Home is Where the Honey Is

Fri, Oct 1, 2010

Teri and I were lucky enough to tour Doris and Donald Mech’s Maple Valley apiary this summer. The Mechs have been selling their honey at Pike Place Market since 1974, making them our most senior farm permit.

Doris’s broad smile can be seen behind North Arcade tables 11/12 on most Saturdays, although she is admittedly slowing down and scaling down her operation as she edges into retirement. The Mechs have been bee keeping since 1973. Prior to that Doris was a school teacher and Donald was an electrical engineer at Boeing. One day Donald read an article about a beekeeper in Kent and was intrigued enough to visit him and learn more.

Becoming Market farmers profoundly changed the Mech’s lives, in a way that will resonate with most (Daystall) readers. Donald, an avid outdoorsman, once climbed Mt. Mckinley. As Doris says, “Don used to go camping with the bees. When you are a bee keeper you have to do things around the bees. You cannot go climb a mountain during honey season; you’ve got to be dedicated to the bees. We came to appreciate being in the wild by being with the bees.”

Inside their cozy farm house a pillow is embroidered with, “Home is where the honey is.” From their dining room window, framed by bustling bird feeders, the view looks down hill to Doris’s expansive garden and the meadow beyond where the hives are located. A wall of forest provides a backdrop that masks the distant highway.

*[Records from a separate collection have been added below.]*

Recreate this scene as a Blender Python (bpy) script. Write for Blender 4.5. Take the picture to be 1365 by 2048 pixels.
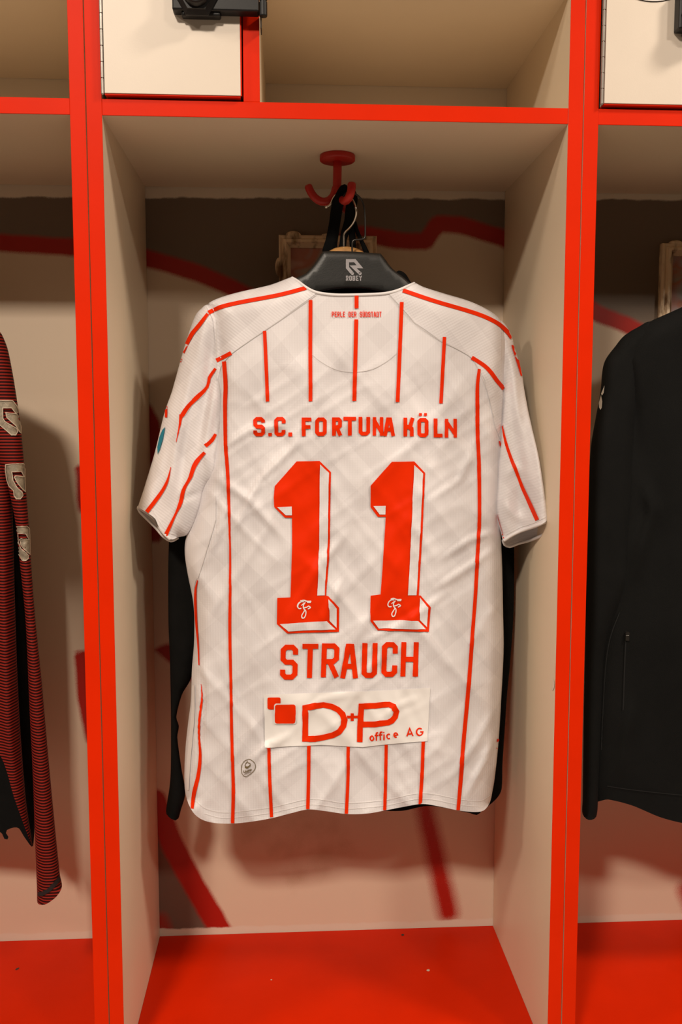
import bpy, bmesh, math, random
import numpy as np
from mathutils import Vector, Matrix
from mathutils.bvhtree import BVHTree
from mathutils.geometry import delaunay_2d_cdt

random.seed(4)
for o in list(bpy.data.objects):
    bpy.data.objects.remove(o)
SC = bpy.context.scene
COL = SC.collection

# ------------------------------------------------------------------ camera
S = 0.7116                      # metres per fitted unit (19 mm boards)
F_PX = 1827.0
YAW, PITCH = 0.0573, 0.0951
BENCH_Z = 0.45
SHELF_Z = BENCH_Z + 1.7279 * S  # underside of the shelf
CAM = np.array([0.3114 * S, -1.6188 * S, SHELF_Z - 0.5206 * S])
FW = np.array([math.sin(YAW) * math.cos(PITCH), math.cos(YAW) * math.cos(PITCH), -math.sin(PITCH)])
RT = np.array([math.cos(YAW), -math.sin(YAW), 0.0])
UP = np.cross(RT, FW)
cd = bpy.data.cameras.new('camera')
cam = bpy.data.objects.new('camera', cd)
COL.objects.link(cam)
cd.sensor_fit = 'VERTICAL'
cd.sensor_height = 36.0
cd.lens = F_PX / 2048 * 36.0
cd.clip_start = 0.02
M3 = Matrix((RT, UP, -FW)).transposed()
cam.matrix_world = Matrix.Translation(Vector(CAM)) @ M3.to_4x4()
SC.camera = cam

# ------------------------------------------------------------------ world, lamps, exposure
SC.view_settings.view_transform = 'Standard'
SC.view_settings.look = 'None'
SC.view_settings.gamma = 1.0
SC.view_settings.use_curve_mapping = False
SC.view_settings.exposure = -0.15
wd = bpy.data.worlds.new('world')
SC.world = wd
wd.use_nodes = True
wd.node_tree.nodes['Background'].inputs[0].default_value = (1.0, 0.74, 0.48, 1)
wd.node_tree.nodes['Background'].inputs[1].default_value = 0.022
CEIL_Z = 3.06
LAMPS = [(-0.50, -2.30, 112.0), (1.85, -1.00, 46.0), (-2.1, -1.2, 36.0), (2.0, -2.6, 46.0)]
LAMP_SIZE = (0.34, 0.34)
LAMP_COL = (1.0, 0.868, 0.72)

# ------------------------------------------------------------------ helpers
def ray(px, py):
    a = (np.asarray(px, float) - 682.5) / F_PX
    b = (1024 - np.asarray(py, float)) / F_PX
    return a[..., None] * RT + b[..., None] * UP + FW

def at_y(px, py, Y):
    """world point on the vertical plane y = Y that the photograph shows at a pixel"""
    r = ray(px, py)
    t = (np.asarray(Y, float) - CAM[1]) / r[..., 1]
    return CAM + t[..., None] * r

def at_z(px, py, Z):
    r = ray(px, py)
    t = (Z - CAM[2]) / r[..., 2]
    return CAM + t[..., None] * r

ORG = {}

def link(o, parent=None):
    COL.objects.link(o)
    if parent is not None:
        o.parent = parent
        ORG[o.name] = ORG[parent.name]

def tag(o, label=None, cat=None, group=None, kind=None):
    if label: o['label'] = label
    if cat: o['category'] = cat
    if group: o['group'] = group
    if kind: o['kind'] = kind
    return o

def thing(name, loc, label, cat, group=None):
    o = bpy.data.objects.new(name, None)
    o.empty_display_size = 0.05
    o.location = loc
    COL.objects.link(o)
    ORG[o.name] = np.array(loc, float)
    return tag(o, label, cat, group)

def mk(name, V, Fc, mat, parent=None, smooth=False, label=None):
    """mesh object from world-space vertices; a part keeps its thing's origin"""
    V = np.asarray(V, float).reshape(-1, 3)
    if parent is not None:
        org = ORG[parent.name]
    else:
        org = np.array([V[:, 0].mean(), V[:, 1].mean(), V[:, 2].min()])
    me = bpy.data.meshes.new(name)
    me.from_pydata([tuple(v) for v in (V - org)], [], [tuple(f) for f in Fc])
    me.update()
    if smooth:
        me.polygons.foreach_set('use_smooth', [True] * len(me.polygons))
    if mat: me.materials.append(mat)
    o = bpy.data.objects.new(name, me)
    link(o, parent)
    if parent is None:
        o.location = org
        ORG[o.name] = org
    if label: o['label'] = label
    return o

def bm_obj(name, bm, mat, parent=None, smooth=False, label=None):
    bm.normal_update()
    V = [v.co[:] for v in bm.verts]
    for i, v in enumerate(bm.verts): v.index = i
    Fc = [[v.index for v in f.verts] for f in bm.faces]
    bm.free()
    o = mk(name, V, Fc, mat, parent, smooth, label)
    return o

def add_box(bm, x0, x1, y0, y1, z0, z1, bevel=0.0):
    r = bmesh.ops.create_cube(bm, size=1.0)
    vs = r['verts']
    for v in vs:
        v.co = Vector((x0 + (v.co.x + .5) * (x1 - x0), y0 + (v.co.y + .5) * (y1 - y0), z0 + (v.co.z + .5) * (z1 - z0)))
    if bevel:
        es = list({e for v in vs for e in v.link_edges})
        bmesh.ops.bevel(bm, geom=es, offset=bevel, segments=2, affect='EDGES', profile=0.5)

def box(name, x0, x1, y0, y1, z0, z1, mat, parent=None, bevel=0.0, label=None):
    bm = bmesh.new()
    add_box(bm, x0, x1, y0, y1, z0, z1, bevel)
    return bm_obj(name, bm, mat, parent, False, label)

def sweep(bm, P, rad, seg=12, cap=True):
    """round bar along points P (n,3), radius number or list"""
    P = np.asarray(P, float)
    n = len(P)
    R = np.full(n, rad) if np.isscalar(rad) else np.asarray(rad, float)
    T = np.gradient(P, axis=0)
    T /= np.linalg.norm(T, axis=1)[:, None] + 1e-12
    u = np.cross(T[0], [0.3, 1, 0.2]); u /= np.linalg.norm(u)
    rings = []
    for i in range(n):
        u = u - T[i] * (u @ T[i]); u /= np.linalg.norm(u)
        w = np.cross(T[i], u)
        rings.append([bm.verts.new(P[i] + R[i] * (math.cos(a) * u + math.sin(a) * w)) for a in np.linspace(0, 2 * math.pi, seg, endpoint=False)])
    for a, b in zip(rings[:-1], rings[1:]):
        for k in range(seg):
            bm.faces.new((a[k], a[(k + 1) % seg], b[(k + 1) % seg], b[k]))
    if cap:
        for ring, p, t, r, s in ((rings[0], P[0], -T[0], R[0], 1), (rings[-1], P[-1], T[-1], R[-1], -1)):
            tip = bm.verts.new(p + t * r * 0.55)
            mid = [bm.verts.new(p + (np.array(v.co) - p) * 0.72 + t * r * 0.40) for v in ring]
            for k in range(seg):
                q = (ring[k], ring[(k + 1) % seg], mid[(k + 1) % seg], mid[k])
                bm.faces.new(q if s < 0 else q[::-1])
                q = (mid[k], mid[(k + 1) % seg], tip)
                bm.faces.new(q if s < 0 else q[::-1])

def lathe(bm, c, prof, axis='z', seg=32):
    """prof: list of (radius, height along the axis) around centre c"""
    rings = []
    for r, h in prof:
        ring = []
        for a in np.linspace(0, 2 * math.pi, seg, endpoint=False):
            p = (r * math.cos(a), r * math.sin(a), h) if axis == 'z' else (r * math.cos(a), h, r * math.sin(a))
            ring.append(bm.verts.new(np.array(c) + np.array(p)))
        rings.append(ring)
    for a, b in zip(rings[:-1], rings[1:]):
        for k in range(seg):
            bm.faces.new((a[k], a[(k + 1) % seg], b[(k + 1) % seg], b[k]))
    for ring in (rings[0], rings[-1]):
        bm.faces.new(ring)
    bmesh.ops.recalc_face_normals(bm, faces=bm.faces)

def catmull(P, closed=True, step=6.0):
    P = [np.array(p, float) for p in P]
    n = len(P)
    out = []
    m = n if closed else n - 1
    for i in range(m):
        p1, p2 = P[i], P[(i + 1) % n]
        L = np.linalg.norm(p2 - p1)
        if L < 1e-6: continue
        p0 = P[(i - 1) % n] if closed or i > 0 else p1
        p3 = P[(i + 2) % n] if closed or i + 2 < n else p2
        k = max(1, int(round(L / step)))
        # limit tangents so uneven spacing cannot overshoot
        t1 = (p2 - p0) * 0.5; t2 = (p3 - p1) * 0.5
        for t in (t1, t2):
            l = np.linalg.norm(t)
            if l > L: t *= L / l
        if np.linalg.norm(p1 - p0) < 1e-6: t1 = p2 - p1
        if np.linalg.norm(p3 - p2) < 1e-6: t2 = p2 - p1
        for j in range(k):
            s = j / k
            out.append((i, (2 * s**3 - 3 * s**2 + 1) * p1 + (s**3 - 2 * s**2 + s) * t1 + (-2 * s**3 + 3 * s**2) * p2 + (s**3 - s**2) * t2))
    if not closed: out.append((n - 1, P[-1]))
    return out

def seg_dist(Q, A, B):
    """distance of points Q (n,2) to segments A->B (m,2)"""
    out = np.full(len(Q), 1e9)
    for a, b in zip(A, B):
        d = b - a
        t = np.clip(((Q - a) @ d) / (d @ d + 1e-12), 0, 1)
        out = np.minimum(out, np.hypot(*(Q - (a + t[:, None] * d)).T))
    return out

def inside(Q, poly):
    x, y = Q[:, 0], Q[:, 1]
    r = np.zeros(len(Q), bool)
    n = len(poly)
    for i in range(n):
        x1, y1 = poly[i]; x2, y2 = poly[(i + 1) % n]
        if y1 == y2: continue
        c = ((y1 > y) != (y2 > y)) & (x < (x2 - x1) * (y - y1) / (y2 - y1) + x1)
        r ^= c
    return r

def tri_poly(B, h, rings=()):
    """triangulate the inside of boundary points B with interior points every h"""
    B = np.asarray(B, float)
    n = len(B)
    lo, hi = B.min(0), B.max(0)
    pts = []
    rows = np.arange(lo[1] + h * .5, hi[1], h * .866)
    for k, y in enumerate(rows):
        for x in np.arange(lo[0] + (h * .5 if k % 2 else 0), hi[0], h): pts.append((x, y))
    Q = np.array(pts) if pts else np.zeros((0, 2))
    A2 = np.roll(B, -1, axis=0)
    if len(Q):
        Q = Q[inside(Q, B)]
    if len(Q):
        need = (max(rings) + .45 * h) if rings else .45 * h
        Q = Q[seg_dist(Q, B, A2) > need]
    extra = []
    if rings:
        tng = np.roll(B, -1, axis=0) - np.roll(B, 1, axis=0)
        tng /= np.linalg.norm(tng, axis=1)[:, None] + 1e-9
        nrm = np.stack([-tng[:, 1], tng[:, 0]], 1)
        for rr in rings:
            for s in (1, -1):
                C = B + s * rr * nrm
                ok = inside(C, B)
                C = C[ok]
                if len(C):
                    C = C[seg_dist(C, B, A2) > rr * .8]
                    extra.append(C)
    allp = np.concatenate([B, Q] + extra) if len(Q) or extra else B
    vv, ee, ff, *_ = delaunay_2d_cdt([Vector(p) for p in allp], [(i, (i + 1) % n) for i in range(n)], [], 1, 1e-4)
    return np.array([v[:] for v in vv]), [list(f) for f in ff]

_rs = np.random.RandomState(11)
_LAT = _rs.rand(256, 256)

def vnoise(x, y, seed=0):
    x = np.asarray(x, float) + 37.3 * seed; y = np.asarray(y, float) + 91.7 * seed
    xi, yi = np.floor(x).astype(int), np.floor(y).astype(int)
    fx, fy = x - xi, y - yi
    fx = fx**3 * (fx * (fx * 6 - 15) + 10); fy = fy**3 * (fy * (fy * 6 - 15) + 10)
    g = lambda a, b: _LAT[a % 256, b % 256]
    return (g(xi, yi) * (1 - fx) + g(xi + 1, yi) * fx) * (1 - fy) + (g(xi, yi + 1) * (1 - fx) + g(xi + 1, yi + 1) * fx) * fy

def rot_ridge(x, y, ang, wl, ln, seed):
    c, s = math.cos(ang), math.sin(ang)
    a = (x * c + y * s) / wl; b = (-x * s + y * c) / ln
    n = vnoise(a, b, seed)
    return (1 - np.abs(2 * n - 1))**2

def ridge(x, y, pts, w, amp):
    """a crease: gaussian ridge along a polyline, fading towards both ends"""
    P = np.array(pts, float)
    Q = np.stack([x, y], 1)
    d = np.full(len(Q), 1e9); tt = np.zeros(len(Q))
    for i in range(len(P) - 1):
        dd = P[i + 1] - P[i]
        t = np.clip(((Q - P[i]) @ dd) / (dd @ dd), 0, 1)
        e = np.hypot(*(Q - (P[i] + t[:, None] * dd)).T)
        m = e < d
        d[m] = e[m]; tt[m] = (i + t[m]) / (len(P) - 1)
    return amp * np.exp(-(d / w)**2) * np.clip(4 * tt * (1 - tt) + .15, 0, 1)

def sstep(a, b, x):
    t = np.clip((np.asarray(x, float) - a) / (b - a), 0, 1)
    return t * t * (3 - 2 * t)

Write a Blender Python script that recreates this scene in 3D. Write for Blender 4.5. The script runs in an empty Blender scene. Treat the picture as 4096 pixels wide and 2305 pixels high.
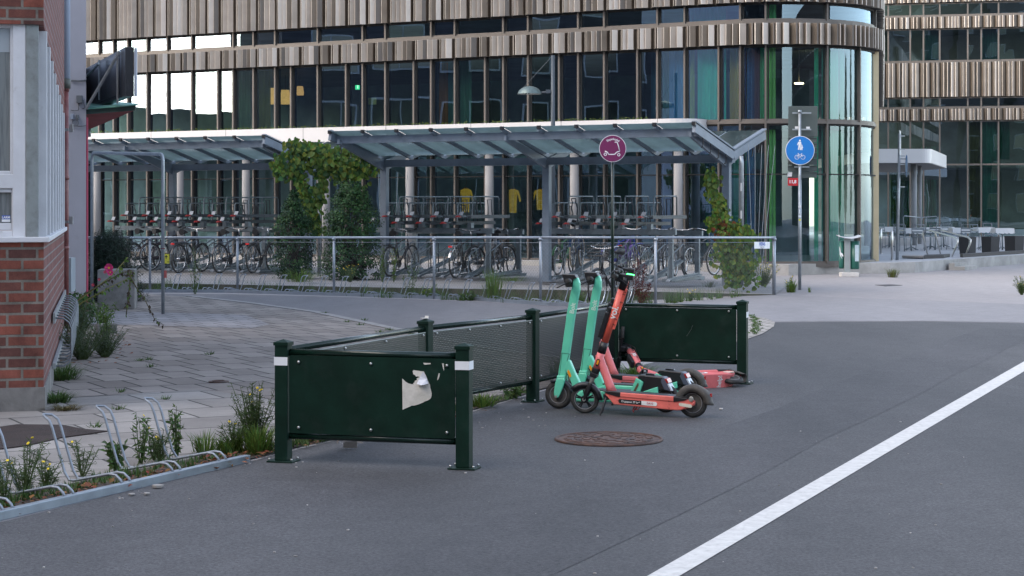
import bpy, bmesh, math, random
from math import sin, cos, pi, radians, sqrt, atan2
from mathutils import Vector, Matrix, Euler
S = bpy.context.scene
# ---------------------------------------------------------------- camera
H, F, HY = 1.75, 7400.0, 825.0        # eye height, focal length and horizon row in photograph pixels
cam = bpy.data.cameras.new("camera"); co = bpy.data.objects.new("camera", cam); S.collection.objects.link(co)
cam.sensor_width = 36; cam.lens = F / 4096 * 36; cam.shift_y = -(1152.5 - HY) / 4096
cam.clip_start = 0.1; cam.clip_end = 2000
co.location = (0, 0, H); co.rotation_euler = (pi / 2, 0, 0); S.camera = co
cam.dof.use_dof = False
# ---------------------------------------------------------------- sky, sun, exposure
SUN_EL, SUN_DIR = radians(30), (-0.90, -0.43)
W = bpy.data.worlds.new("World"); S.world = W; W.use_nodes = True
wn = W.node_tree; bg = wn.nodes['Background']
sky = wn.nodes.new('ShaderNodeTexSky'); sky.sky_type = 'NISHITA'; sky.sun_disc = False
sky.sun_elevation = SUN_EL; sky.sun_rotation = atan2(SUN_DIR[0], SUN_DIR[1]); sky.air_density = 1.0; sky.dust_density = 1.0; sky.ozone_density = 1.0
hz = wn.nodes.new('ShaderNodeHueSaturation'); hz.inputs['Saturation'].default_value = .64; wn.links.new(sky.outputs[0], hz.inputs['Color']); wn.links.new(hz.outputs[0], bg.inputs[0]); bg.inputs[1].default_value = 0.15
sl = bpy.data.lights.new("sun", 'SUN'); so = bpy.data.objects.new("sun", sl); S.collection.objects.link(so)
sl.energy = 1.5; sl.angle = radians(70); sl.color = (1, .84, .68)
sd = Vector((SUN_DIR[0] * cos(SUN_EL), SUN_DIR[1] * cos(SUN_EL), sin(SUN_EL)))
so.rotation_euler = sd.to_track_quat('Z', 'Y').to_euler(); so.location = (0, 0, 40)
S.view_settings.view_transform = 'Standard'; S.view_settings.look = 'None'
S.view_settings.exposure = 2.0; S.view_settings.gamma = 1
S.render.engine = 'CYCLES'; S.cycles.max_bounces = 6; S.cycles.transparent_max_bounces = 24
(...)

Inside the vast outbuilding (which they built) are all the essential components of honey production: the extractors, the stacks and stacks of hive boxes, boxes of jars and packaging. The scale of their facility is indicative of the earlier years when the Mechs engaged in a higher level of production.

At their peak, the Mechs kept 200-250 hives placing 5-6 truckloads at various pollination sites. As with all farmers the year-to-year yields vary based on many variables, with the average annual yield for this region being about 40 pounds of honey per hive. Currently they manage just 10 hives.

When asked what sage advice she has for the up and coming Daystaller, Doris replied, “You’ve just got to stick with it and do your best. You have good years and bad years, but you have to appreciate what a focal point Pike Place Market is. Make a good product and people will come to you, they will seek you out.”

And with a chuckle she adds, “And don’t make any enemies.”